Depois disso, para evitar qualquer outro acidente, ainda permaneceu isolada por mais 24 horas no quintal da administração do parque, juntamente com a inseparável irmã. Mesmo sabendo do "acidente", a Liane não se importou em receber uma de suas adotadas costurada: os pontos só poderiam ser removidos depois de 10 dias.

Viajando até a casa nova, 10 de Abril de 2011.

Finalmente, na noite do sábado, dia 09 de Abril, Nina e Carolina deixaram o parque para sempre. No domingo, 10 de Abril de 2011, enfeitadas e de banho tomado, rumaram conosco, numa viagem de cerca de uma hora, até Atibaia, SP.

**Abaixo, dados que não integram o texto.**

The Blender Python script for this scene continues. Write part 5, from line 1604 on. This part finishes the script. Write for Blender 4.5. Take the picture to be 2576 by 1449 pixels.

Primeiro contato com a Liane.

No sítio, numa tarde chuvosa, foram recebidas pela Liane e sua numerosa família. Conheceram também o destrambelhado labrador Astor, com quem passaram a dividir o quintal.

Diferente dos filhotinhos, que passam pouco tempo pelas nossas vidas, quando cães do parque são adotados, é muito marcante. Convivemos muito tempo com eles e quando vão embora, há um misto de alegria e tristeza.

É grande a alegria por saber que elas terão a proteção de um lar: tirar os cães do parque é o objetivo original do nosso trabalho. Mas - é inevitável - sentimos saudade das amorosas e divertidas irmãs.

Nina e Carolina não moram mais no parque: chegaram juntas, saíram juntas. E, juntas, vão viver muitos anos, até se esquecerem que um dia foram abandonadas.